The thirty-eighth annual Sentimental Journey Fly-In to William T. Piper Memorial Airport in Lock Haven, Pennsylvania, drew 200 aircraft and more than 2,000 attendees during a six-day celebration (June 18 to 23) at the birthplace of the venerable Piper J–3 Cub and its tube-and-fabric siblings.
The vintage high-wing Piper aircraft were manufactured in Lock Haven from 1937 to 1984. More than 5,000 of the original 19,888 J–3s are still on the FAA registry, according to the manufacturer. Piper built 736 J-3 Cubs during its first year of production and the company completed one aircraft every 10 minutes at its peak. By the end of World War II, about 75 percent of the pilots participating in the civilian pilot training program had taken their first flying lessons in the little Cub.
More modern models that trace some of their design roots or production to the Lock Haven facility include the retractable PA–24 Comanche, the agricultural PA–25 Pawnee, and the multiengine PA–23 Apache and Aztec. After a major flood damaged the Pennsylvania facility in 1972, Piper moved aircraft assembly to Vero Beach, Florida, home of the line of low-wing PA–28 Cherokees, PA–32 Cherokee Sixes, PA– 34 Seneca twins, and others.
But this week was all about Lock Haven, nostalgia, and flying low and slow. Sunset hops in vintage taildraggers, precision landings, golf ball drops, nightly corn boils, live entertainment, and camaraderie were the main attractions at the 2,179-foot-long grass landing strip or the adjacent 3,799-foot paved runway.
“It’s just an awesome atmosphere,” said Kim Garlick, executive coordinator for the multiday event. “You make a lot of friends during Sentimental Journey week.”
Longtime buddies Jim McMaster and Scott Hinton, helicopter pilots from Pennsylvania and North Carolina who met during their military service days in the U.S. Army, renewed their flying friendship under the wings of their similarly equipped red Piper Tri-Pacers. (McMaster’s “other aircraft” is a family hauling, award-winning Piper Cherokee Six.)
Former Piper Cub owner Robert Peterson, who worked at the Piper plant during its 1940s heyday, shared his 100th birthday celebration with fellow pilots mid-week.
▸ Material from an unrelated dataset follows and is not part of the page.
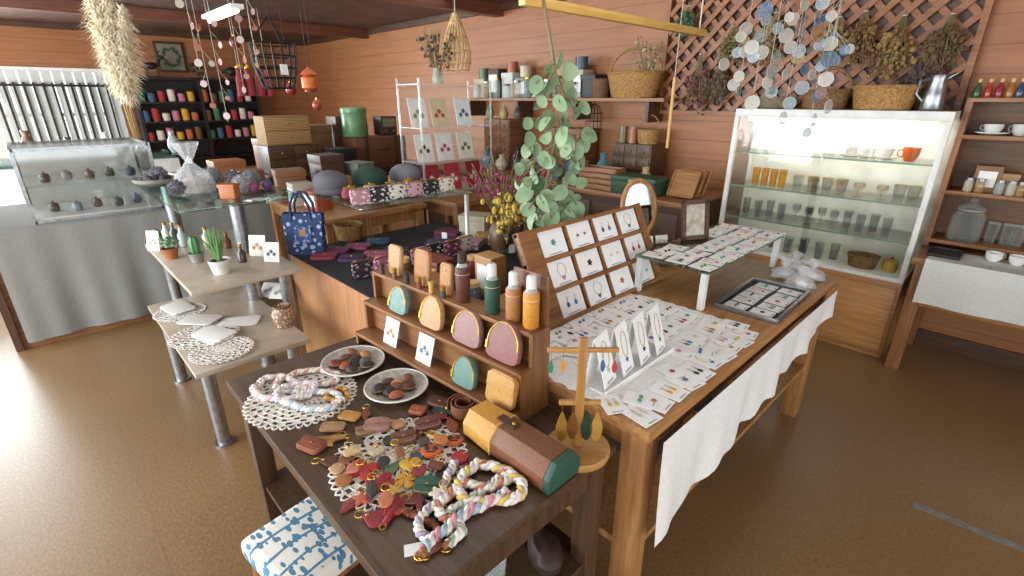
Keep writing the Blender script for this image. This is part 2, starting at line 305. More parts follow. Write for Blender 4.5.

Amish agricultural community members visited with pilots giving rides during the "golden hour" before sunset and extending into the blue twilight hours. Full beards on the men and white bonnets on the women swayed in the prop blasts between rides. A couple of Boeing Stearman Model 75s and a handful of other non-Piper models shared the airspace above the Susquehanna River that flows next to the airport.
The week’s stifling nearly 100-degree Fahrenheit heat caused organizers to freely hand out bottled water before the evening faded to cooling mountain breezes challenging no-flap-Cub pilots into slips or crabs before touching down on the grass.
Other highlights included Ben Presten’s Piper PA–16 Clipper named Calypso, which is outfitted with Whittaker tandem dual-wheel landing gear for rough-field operations. The design was offered as an option on select Piper high-wing models before the advent of spongy, low-pressure, bush tires. Charlie House’s cobbled together experimental Aeronca-based Rat was parked at show center and drew a steady crowd. The pusher-prop, exposed airframe design came complete with whiskers on the nose, a lunchbox-inspired carburetor heat assembly, and an intercom that consisted of a piece of metal to tap the front-seater’s shoulder for attention.